§ **WHAT YOU NEED TO DO**:
Copy the lines that follow, keeping every character the same.
────────────────────
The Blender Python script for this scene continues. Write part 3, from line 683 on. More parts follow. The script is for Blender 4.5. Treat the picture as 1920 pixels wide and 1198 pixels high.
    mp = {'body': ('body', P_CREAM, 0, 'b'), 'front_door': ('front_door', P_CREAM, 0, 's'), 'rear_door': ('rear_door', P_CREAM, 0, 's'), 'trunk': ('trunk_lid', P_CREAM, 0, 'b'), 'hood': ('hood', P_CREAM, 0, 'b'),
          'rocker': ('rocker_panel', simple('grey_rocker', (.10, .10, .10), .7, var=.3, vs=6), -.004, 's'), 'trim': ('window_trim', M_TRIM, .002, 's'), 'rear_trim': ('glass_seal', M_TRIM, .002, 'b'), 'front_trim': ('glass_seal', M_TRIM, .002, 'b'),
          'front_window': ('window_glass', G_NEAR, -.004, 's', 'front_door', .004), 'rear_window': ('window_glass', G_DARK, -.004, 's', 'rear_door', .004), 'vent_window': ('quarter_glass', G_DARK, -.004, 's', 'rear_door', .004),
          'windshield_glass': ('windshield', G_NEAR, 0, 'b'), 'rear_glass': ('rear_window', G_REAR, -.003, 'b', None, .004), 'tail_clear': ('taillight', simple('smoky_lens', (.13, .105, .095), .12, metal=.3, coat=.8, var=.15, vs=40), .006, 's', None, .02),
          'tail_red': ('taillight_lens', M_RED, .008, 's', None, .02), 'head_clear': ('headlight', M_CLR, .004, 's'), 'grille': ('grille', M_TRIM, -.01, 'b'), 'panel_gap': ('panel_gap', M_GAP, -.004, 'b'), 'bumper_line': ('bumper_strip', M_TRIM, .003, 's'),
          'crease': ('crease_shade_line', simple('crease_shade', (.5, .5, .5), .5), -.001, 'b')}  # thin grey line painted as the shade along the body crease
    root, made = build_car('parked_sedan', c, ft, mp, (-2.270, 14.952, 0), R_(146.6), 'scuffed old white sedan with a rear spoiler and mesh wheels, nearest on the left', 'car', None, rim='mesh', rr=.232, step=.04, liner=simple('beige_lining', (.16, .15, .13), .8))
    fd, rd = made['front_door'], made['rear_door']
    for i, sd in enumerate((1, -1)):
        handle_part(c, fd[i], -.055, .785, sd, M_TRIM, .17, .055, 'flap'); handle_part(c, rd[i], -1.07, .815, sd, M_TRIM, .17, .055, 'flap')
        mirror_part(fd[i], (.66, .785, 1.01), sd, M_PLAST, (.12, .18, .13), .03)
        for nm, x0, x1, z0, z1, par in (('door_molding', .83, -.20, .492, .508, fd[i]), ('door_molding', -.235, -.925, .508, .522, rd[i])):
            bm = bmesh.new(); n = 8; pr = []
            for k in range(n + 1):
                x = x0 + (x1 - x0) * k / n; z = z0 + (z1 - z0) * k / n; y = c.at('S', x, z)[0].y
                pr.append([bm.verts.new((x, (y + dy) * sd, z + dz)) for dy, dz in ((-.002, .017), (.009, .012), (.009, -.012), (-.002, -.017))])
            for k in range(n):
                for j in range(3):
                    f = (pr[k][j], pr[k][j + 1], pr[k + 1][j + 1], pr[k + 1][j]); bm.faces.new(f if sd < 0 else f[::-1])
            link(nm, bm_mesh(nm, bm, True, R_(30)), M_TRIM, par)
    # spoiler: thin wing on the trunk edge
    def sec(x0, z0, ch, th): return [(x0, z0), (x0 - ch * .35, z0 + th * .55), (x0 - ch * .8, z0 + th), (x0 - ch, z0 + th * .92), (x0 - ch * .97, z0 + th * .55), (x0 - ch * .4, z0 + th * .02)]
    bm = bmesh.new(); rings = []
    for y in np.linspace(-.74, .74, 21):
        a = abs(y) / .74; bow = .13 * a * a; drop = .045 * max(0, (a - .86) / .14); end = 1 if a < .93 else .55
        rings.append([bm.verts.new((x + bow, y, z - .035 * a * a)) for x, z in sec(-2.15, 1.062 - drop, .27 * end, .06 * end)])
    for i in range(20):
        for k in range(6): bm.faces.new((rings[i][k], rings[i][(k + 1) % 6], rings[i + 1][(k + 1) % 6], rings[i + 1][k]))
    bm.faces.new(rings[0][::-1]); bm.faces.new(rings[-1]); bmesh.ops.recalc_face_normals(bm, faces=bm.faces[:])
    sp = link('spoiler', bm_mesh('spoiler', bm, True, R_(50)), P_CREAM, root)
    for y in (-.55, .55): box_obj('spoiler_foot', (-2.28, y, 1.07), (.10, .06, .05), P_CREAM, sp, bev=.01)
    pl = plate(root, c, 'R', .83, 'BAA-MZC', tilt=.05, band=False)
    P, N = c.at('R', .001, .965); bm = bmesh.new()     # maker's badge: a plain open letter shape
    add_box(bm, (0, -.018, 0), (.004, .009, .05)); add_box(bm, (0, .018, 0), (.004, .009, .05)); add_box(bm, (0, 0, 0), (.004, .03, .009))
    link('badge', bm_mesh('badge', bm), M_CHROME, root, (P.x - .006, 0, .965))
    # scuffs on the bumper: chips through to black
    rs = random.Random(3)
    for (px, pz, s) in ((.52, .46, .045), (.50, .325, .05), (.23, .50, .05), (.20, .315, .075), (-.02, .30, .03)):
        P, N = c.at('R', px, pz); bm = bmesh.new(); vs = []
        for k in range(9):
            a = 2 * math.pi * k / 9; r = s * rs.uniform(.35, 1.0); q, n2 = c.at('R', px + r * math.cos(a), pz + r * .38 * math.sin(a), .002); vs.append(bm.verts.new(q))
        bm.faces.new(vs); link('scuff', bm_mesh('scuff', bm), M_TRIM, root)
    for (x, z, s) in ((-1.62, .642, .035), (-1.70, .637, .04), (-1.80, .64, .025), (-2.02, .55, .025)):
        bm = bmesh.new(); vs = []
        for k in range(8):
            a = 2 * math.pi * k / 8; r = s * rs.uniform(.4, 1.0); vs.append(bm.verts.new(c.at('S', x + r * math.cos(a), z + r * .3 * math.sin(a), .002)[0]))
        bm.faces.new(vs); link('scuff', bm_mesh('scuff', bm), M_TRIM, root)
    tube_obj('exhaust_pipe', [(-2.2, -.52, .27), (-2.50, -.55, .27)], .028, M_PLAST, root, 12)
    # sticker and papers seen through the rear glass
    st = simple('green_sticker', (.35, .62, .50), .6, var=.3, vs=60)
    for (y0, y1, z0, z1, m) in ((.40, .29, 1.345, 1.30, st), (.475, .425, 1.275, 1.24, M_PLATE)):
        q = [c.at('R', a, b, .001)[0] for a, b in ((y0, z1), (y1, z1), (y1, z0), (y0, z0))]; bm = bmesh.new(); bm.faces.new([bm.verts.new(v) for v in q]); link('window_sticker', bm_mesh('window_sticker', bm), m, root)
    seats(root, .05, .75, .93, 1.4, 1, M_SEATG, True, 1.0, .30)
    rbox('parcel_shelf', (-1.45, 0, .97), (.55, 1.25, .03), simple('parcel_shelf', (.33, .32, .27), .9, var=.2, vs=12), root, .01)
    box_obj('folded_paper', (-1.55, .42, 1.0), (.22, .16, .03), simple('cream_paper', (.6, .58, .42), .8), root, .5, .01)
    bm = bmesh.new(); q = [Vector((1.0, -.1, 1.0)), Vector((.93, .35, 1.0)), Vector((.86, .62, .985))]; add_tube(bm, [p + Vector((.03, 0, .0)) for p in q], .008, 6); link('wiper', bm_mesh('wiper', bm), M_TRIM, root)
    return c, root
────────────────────
§ **EXERCISE RESPONSE**:
The Blender Python script for this scene continues. Write part 3, from line 683 on. More parts follow. The script is for Blender 4.5. Treat the picture as 1920 pixels wide and 1198 pixels high.
    mp = {'body': ('body', P_CREAM, 0, 'b'), 'front_door': ('front_door', P_CREAM, 0, 's'), 'rear_door': ('rear_door', P_CREAM, 0, 's'), 'trunk': ('trunk_lid', P_CREAM, 0, 'b'), 'hood': ('hood', P_CREAM, 0, 'b'),
          'rocker': ('rocker_panel', simple('grey_rocker', (.10, .10, .10), .7, var=.3, vs=6), -.004, 's'), 'trim': ('window_trim', M_TRIM, .002, 's'), 'rear_trim': ('glass_seal', M_TRIM, .002, 'b'), 'front_trim': ('glass_seal', M_TRIM, .002, 'b'),
          'front_window': ('window_glass', G_NEAR, -.004, 's', 'front_door', .004), 'rear_window': ('window_glass', G_DARK, -.004, 's', 'rear_door', .004), 'vent_window': ('quarter_glass', G_DARK, -.004, 's', 'rear_door', .004),
          'windshield_glass': ('windshield', G_NEAR, 0, 'b'), 'rear_glass': ('rear_window', G_REAR, -.003, 'b', None, .004), 'tail_clear': ('taillight', simple('smoky_lens', (.13, .105, .095), .12, metal=.3, coat=.8, var=.15, vs=40), .006, 's', None, .02),
          'tail_red': ('taillight_lens', M_RED, .008, 's', None, .02), 'head_clear': ('headlight', M_CLR, .004, 's'), 'grille': ('grille', M_TRIM, -.01, 'b'), 'panel_gap': ('panel_gap', M_GAP, -.004, 'b'), 'bumper_line': ('bumper_strip', M_TRIM, .003, 's'),
          'crease': ('crease_shade_line', simple('crease_shade', (.5, .5, .5), .5), -.001, 'b')}  # thin grey line painted as the shade along the body crease
    root, made = build_car('parked_sedan', c, ft, mp, (-2.270, 14.952, 0), R_(146.6), 'scuffed old white sedan with a rear spoiler and mesh wheels, nearest on the left', 'car', None, rim='mesh', rr=.232, step=.04, liner=simple('beige_lining', (.16, .15, .13), .8))
    fd, rd = made['front_door'], made['rear_door']
    for i, sd in enumerate((1, -1)):
        handle_part(c, fd[i], -.055, .785, sd, M_TRIM, .17, .055, 'flap'); handle_part(c, rd[i], -1.07, .815, sd, M_TRIM, .17, .055, 'flap')
        mirror_part(fd[i], (.66, .785, 1.01), sd, M_PLAST, (.12, .18, .13), .03)
        for nm, x0, x1, z0, z1, par in (('door_molding', .83, -.20, .492, .508, fd[i]), ('door_molding', -.235, -.925, .508, .522, rd[i])):
            bm = bmesh.new(); n = 8; pr = []
            for k in range(n + 1):
                x = x0 + (x1 - x0) * k / n; z = z0 + (z1 - z0) * k / n; y = c.at('S', x, z)[0].y
                pr.append([bm.verts.new((x, (y + dy) * sd, z + dz)) for dy, dz in ((-.002, .017), (.009, .012), (.009, -.012), (-.002, -.017))])
            for k in range(n):
                for j in range(3):
                    f = (pr[k][j], pr[k][j + 1], pr[k + 1][j + 1], pr[k + 1][j]); bm.faces.new(f if sd < 0 else f[::-1])
            link(nm, bm_mesh(nm, bm, True, R_(30)), M_TRIM, par)
    # spoiler: thin wing on the trunk edge
    def sec(x0, z0, ch, th): return [(x0, z0), (x0 - ch * .35, z0 + th * .55), (x0 - ch * .8, z0 + th), (x0 - ch, z0 + th * .92), (x0 - ch * .97, z0 + th * .55), (x0 - ch * .4, z0 + th * .02)]
    bm = bmesh.new(); rings = []
    for y in np.linspace(-.74, .74, 21):
        a = abs(y) / .74; bow = .13 * a * a; drop = .045 * max(0, (a - .86) / .14); end = 1 if a < .93 else .55
        rings.append([bm.verts.new((x + bow, y, z - .035 * a * a)) for x, z in sec(-2.15, 1.062 - drop, .27 * end, .06 * end)])
    for i in range(20):
        for k in range(6): bm.faces.new((rings[i][k], rings[i][(k + 1) % 6], rings[i + 1][(k + 1) % 6], rings[i + 1][k]))
    bm.faces.new(rings[0][::-1]); bm.faces.new(rings[-1]); bmesh.ops.recalc_face_normals(bm, faces=bm.faces[:])
    sp = link('spoiler', bm_mesh('spoiler', bm, True, R_(50)), P_CREAM, root)
    for y in (-.55, .55): box_obj('spoiler_foot', (-2.28, y, 1.07), (.10, .06, .05), P_CREAM, sp, bev=.01)
    pl = plate(root, c, 'R', .83, 'BAA-MZC', tilt=.05, band=False)
    P, N = c.at('R', .001, .965); bm = bmesh.new()     # maker's badge: a plain open letter shape
    add_box(bm, (0, -.018, 0), (.004, .009, .05)); add_box(bm, (0, .018, 0), (.004, .009, .05)); add_box(bm, (0, 0, 0), (.004, .03, .009))
    link('badge', bm_mesh('badge', bm), M_CHROME, root, (P.x - .006, 0, .965))
    # scuffs on the bumper: chips through to black
    rs = random.Random(3)
    for (px, pz, s) in ((.52, .46, .045), (.50, .325, .05), (.23, .50, .05), (.20, .315, .075), (-.02, .30, .03)):
        P, N = c.at('R', px, pz); bm = bmesh.new(); vs = []
        for k in range(9):
            a = 2 * math.pi * k / 9; r = s * rs.uniform(.35, 1.0); q, n2 = c.at('R', px + r * math.cos(a), pz + r * .38 * math.sin(a), .002); vs.append(bm.verts.new(q))
        bm.faces.new(vs); link('scuff', bm_mesh('scuff', bm), M_TRIM, root)
    for (x, z, s) in ((-1.62, .642, .035), (-1.70, .637, .04), (-1.80, .64, .025), (-2.02, .55, .025)):
        bm = bmesh.new(); vs = []
        for k in range(8):
            a = 2 * math.pi * k / 8; r = s * rs.uniform(.4, 1.0); vs.append(bm.verts.new(c.at('S', x + r * math.cos(a), z + r * .3 * math.sin(a), .002)[0]))
        bm.faces.new(vs); link('scuff', bm_mesh('scuff', bm), M_TRIM, root)
    tube_obj('exhaust_pipe', [(-2.2, -.52, .27), (-2.50, -.55, .27)], .028, M_PLAST, root, 12)
    # sticker and papers seen through the rear glass
    st = simple('green_sticker', (.35, .62, .50), .6, var=.3, vs=60)
    for (y0, y1, z0, z1, m) in ((.40, .29, 1.345, 1.30, st), (.475, .425, 1.275, 1.24, M_PLATE)):
        q = [c.at('R', a, b, .001)[0] for a, b in ((y0, z1), (y1, z1), (y1, z0), (y0, z0))]; bm = bmesh.new(); bm.faces.new([bm.verts.new(v) for v in q]); link('window_sticker', bm_mesh('window_sticker', bm), m, root)
    seats(root, .05, .75, .93, 1.4, 1, M_SEATG, True, 1.0, .30)
    rbox('parcel_shelf', (-1.45, 0, .97), (.55, 1.25, .03), simple('parcel_shelf', (.33, .32, .27), .9, var=.2, vs=12), root, .01)
    box_obj('folded_paper', (-1.55, .42, 1.0), (.22, .16, .03), simple('cream_paper', (.6, .58, .42), .8), root, .5, .01)
    bm = bmesh.new(); q = [Vector((1.0, -.1, 1.0)), Vector((.93, .35, 1.0)), Vector((.86, .62, .985))]; add_tube(bm, [p + Vector((.03, 0, .0)) for p in q], .008, 6); link('wiper', bm_mesh('wiper', bm), M_TRIM, root)
    return c, root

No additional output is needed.